• REQUEST: Strip the pictures and reproduce the rest of the listing exactly.

§

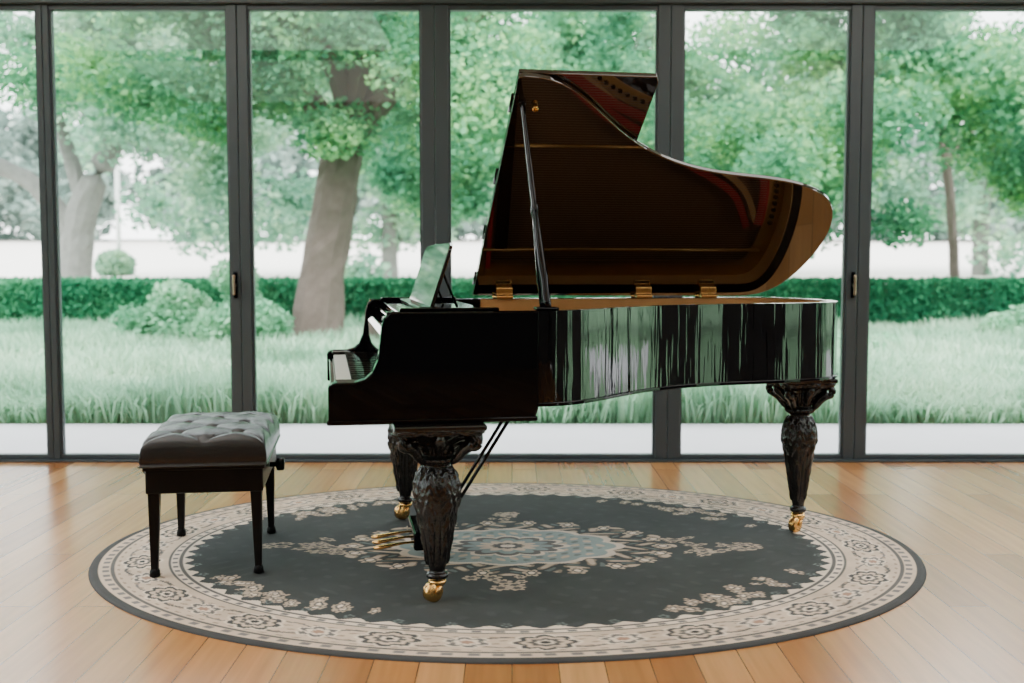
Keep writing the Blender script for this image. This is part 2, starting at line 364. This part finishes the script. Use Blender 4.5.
prof=[(.655,.150),(.640,.155),(.628,.146),(.615,.120),(.600,.096),(.585,.078),(.568,.064),(.552,.055),(.540,.052),(.532,.064),(.524,.068),(.516,.062),(.508,.050),(.500,.048),(.492,.052),(.480,.060),(.460,.069),(.435,.075),(.405,.077),(.375,.074),(.34,.067),(.30,.059),(.26,.052),(.22,.045),(.18,.038),(.14,.032),(.120,.028),(.112,.037),(.104,.040),(.096,.037),(.090,.028),(.080,.026)]
def leafd(th,t,n,off=0):
    ph=((th*n/(2*PI)+off)%1)-.5
    w=.48*math.sqrt(max(0,1-t))*(1-.16*abs(math.sin(t*14)))+.001
    if t<0 or t>1 or abs(ph)>w: return 0
    q=ph/w
    return (1-q*q)**.5*(.75+.25*math.cos(q*9+0))-.30*math.exp(-(q*6)**2)+.22*math.sin(t*22-abs(q)*5)
def leg(name,u,v,ztop,sc=1.0,cs=1.0):
    e=D.objects.new(name,None); e.parent=piano; e.location=(u,v,0); col.objects.link(e)
    P=catmull(prof,6); s=ztop/.655; seg=128; V=[];F=[]
    for z,r in P:
        for k in range(seg):
            th=2*PI*k/seg; R=r
            if z>.545:
                q=(z-.545)/.11; sq=1/max(abs(math.cos(th)),abs(math.sin(th)))
                R=r*(1+(min(sq,1.30)-1)*min(1,q*1.3))
                R+=.016*leafd(th,1-min(1,q*1.0),8,.5)*(1 if z<.63 else .3)
                R+=.004*math.cos(24*th)*(1 if z<.64 else 0)
                R*=1-(1-cs)*min(1,q*1.5)
            elif .385<z<.50: R+=.013*leafd(th,(.50-z)/.13,8)+.006*leafd(th,(z-.36)/.1,8,.5)
            elif .13<z<=.385: R+=.011*leafd(th,(.385-z)/.24,6,.5)+.004*math.cos(12*th)*(z-.13)/.25
            elif .51<z<=.545: R+=.004*math.cos(20*th)
            V.append((R*sc*math.cos(th),R*sc*math.sin(th),z*s))
    n=len(P)
    for i in range(n-1):
        for k in range(seg):
            a=i*seg+k;b=i*seg+(k+1)%seg; F.append((a,a+seg,b+seg,b))
    F.append(tuple(range(seg))); F.append(tuple(range((n-1)*seg,n*seg))[::-1])
    o=mk('carved_shaft',V,F,M_carve,e,True); fixn(o)
    h=.158*sc*cs; g=sc*cs
    o=box('top_block',-h,h,-h,h,ztop-.012,ztop+.008,M_carve,e,.006)
    for k in range(4):
        an=PI/4+k*PI/2; c=Vector((math.cos(an),math.sin(an),0))
        pts=[];rad=[]
        for j in range(34):
            f_=j/33; aa=-PI*.5+f_*PI*3.6; rr_=.036*(1-f_*.8)*cs
            p=c*(.160*g+rr_*math.cos(aa))+Vector((0,0,ztop-.052+rr_*math.sin(aa)*-1))
            pts.append(p); rad.append(.011*(1-f_*.5))
        tube('volute',pts,rad,M_carve,e,8,(1.6,1))
        pts=[c*(.168*g)+Vector((0,0,ztop-.06)),c*(.125*g)+Vector((0,0,ztop-.085)),c*(.092*g)+Vector((0,0,ztop-.12)),c*(.066*g)+Vector((0,0,ztop-.14))]
        tube('acanthus',catmull(pts,4),[.02,.022,.021,.020,.019,.018,.017,.016,.014,.012,.010,.008,.006],M_carve,e,10)
        an=k*PI/2; c=Vector((math.cos(an),math.sin(an),0))
        pts=[c*(.152*g)+Vector((0,0,ztop-.03)),c*(.115*g)+Vector((0,0,ztop-.06)),c*(.082*g)+Vector((0,0,ztop-.10))]
        tube('leaf_boss',catmull(pts,4),[.012,.018,.022,.022,.020,.018,.014,.01,.005],M_carve,e,10)
    tube('caster_cup',[(0,0,.088*s),(0,0,.078),(0,0,.07),(0,0,.06)],[.030,.032,.028,.018],M_brass,e,20)
    ca,sa=math.cos(.6),math.sin(.6)
    def rp(x,y,z): return (x*ca-y*sa,x*sa+y*ca,z)
    for sgn in(-1,1): tube('caster_fork',[rp(0,sgn*.016,.07),rp(-.012,sgn*.021,.055),rp(-.022,sgn*.021,.042)],[.008,.009,.008],M_brass,e,8)
    tube('caster_wheel',[rp(-.02,-.018,.046),rp(-.02,-.014,.046),rp(-.02,.014,.046),rp(-.02,.018,.046)],[.027,.036,.036,.027],M_brass,e,24)
    return e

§

• FULL RESPONSE:
Keep writing the Blender script for this image. This is part 2, starting at line 364. This part finishes the script. Use Blender 4.5.
prof=[(.655,.150),(.640,.155),(.628,.146),(.615,.120),(.600,.096),(.585,.078),(.568,.064),(.552,.055),(.540,.052),(.532,.064),(.524,.068),(.516,.062),(.508,.050),(.500,.048),(.492,.052),(.480,.060),(.460,.069),(.435,.075),(.405,.077),(.375,.074),(.34,.067),(.30,.059),(.26,.052),(.22,.045),(.18,.038),(.14,.032),(.120,.028),(.112,.037),(.104,.040),(.096,.037),(.090,.028),(.080,.026)]
def leafd(th,t,n,off=0):
    ph=((th*n/(2*PI)+off)%1)-.5
    w=.48*math.sqrt(max(0,1-t))*(1-.16*abs(math.sin(t*14)))+.001
    if t<0 or t>1 or abs(ph)>w: return 0
    q=ph/w
    return (1-q*q)**.5*(.75+.25*math.cos(q*9+0))-.30*math.exp(-(q*6)**2)+.22*math.sin(t*22-abs(q)*5)
def leg(name,u,v,ztop,sc=1.0,cs=1.0):
    e=D.objects.new(name,None); e.parent=piano; e.location=(u,v,0); col.objects.link(e)
    P=catmull(prof,6); s=ztop/.655; seg=128; V=[];F=[]
    for z,r in P:
        for k in range(seg):
            th=2*PI*k/seg; R=r
            if z>.545:
                q=(z-.545)/.11; sq=1/max(abs(math.cos(th)),abs(math.sin(th)))
                R=r*(1+(min(sq,1.30)-1)*min(1,q*1.3))
                R+=.016*leafd(th,1-min(1,q*1.0),8,.5)*(1 if z<.63 else .3)
                R+=.004*math.cos(24*th)*(1 if z<.64 else 0)
                R*=1-(1-cs)*min(1,q*1.5)
            elif .385<z<.50: R+=.013*leafd(th,(.50-z)/.13,8)+.006*leafd(th,(z-.36)/.1,8,.5)
            elif .13<z<=.385: R+=.011*leafd(th,(.385-z)/.24,6,.5)+.004*math.cos(12*th)*(z-.13)/.25
            elif .51<z<=.545: R+=.004*math.cos(20*th)
            V.append((R*sc*math.cos(th),R*sc*math.sin(th),z*s))
    n=len(P)
    for i in range(n-1):
        for k in range(seg):
            a=i*seg+k;b=i*seg+(k+1)%seg; F.append((a,a+seg,b+seg,b))
    F.append(tuple(range(seg))); F.append(tuple(range((n-1)*seg,n*seg))[::-1])
    o=mk('carved_shaft',V,F,M_carve,e,True); fixn(o)
    h=.158*sc*cs; g=sc*cs
    o=box('top_block',-h,h,-h,h,ztop-.012,ztop+.008,M_carve,e,.006)
    for k in range(4):
        an=PI/4+k*PI/2; c=Vector((math.cos(an),math.sin(an),0))
        pts=[];rad=[]
        for j in range(34):
            f_=j/33; aa=-PI*.5+f_*PI*3.6; rr_=.036*(1-f_*.8)*cs
            p=c*(.160*g+rr_*math.cos(aa))+Vector((0,0,ztop-.052+rr_*math.sin(aa)*-1))
            pts.append(p); rad.append(.011*(1-f_*.5))
        tube('volute',pts,rad,M_carve,e,8,(1.6,1))
        pts=[c*(.168*g)+Vector((0,0,ztop-.06)),c*(.125*g)+Vector((0,0,ztop-.085)),c*(.092*g)+Vector((0,0,ztop-.12)),c*(.066*g)+Vector((0,0,ztop-.14))]
        tube('acanthus',catmull(pts,4),[.02,.022,.021,.020,.019,.018,.017,.016,.014,.012,.010,.008,.006],M_carve,e,10)
        an=k*PI/2; c=Vector((math.cos(an),math.sin(an),0))
        pts=[c*(.152*g)+Vector((0,0,ztop-.03)),c*(.115*g)+Vector((0,0,ztop-.06)),c*(.082*g)+Vector((0,0,ztop-.10))]
        tube('leaf_boss',catmull(pts,4),[.012,.018,.022,.022,.020,.018,.014,.01,.005],M_carve,e,10)
    tube('caster_cup',[(0,0,.088*s),(0,0,.078),(0,0,.07),(0,0,.06)],[.030,.032,.028,.018],M_brass,e,20)
    ca,sa=math.cos(.6),math.sin(.6)
    def rp(x,y,z): return (x*ca-y*sa,x*sa+y*ca,z)
    for sgn in(-1,1): tube('caster_fork',[rp(0,sgn*.016,.07),rp(-.012,sgn*.021,.055),rp(-.022,sgn*.021,.042)],[.008,.009,.008],M_brass,e,8)
    tube('caster_wheel',[rp(-.02,-.018,.046),rp(-.02,-.014,.046),rp(-.02,.014,.046),rp(-.02,.018,.046)],[.027,.036,.036,.027],M_brass,e,24)
    return e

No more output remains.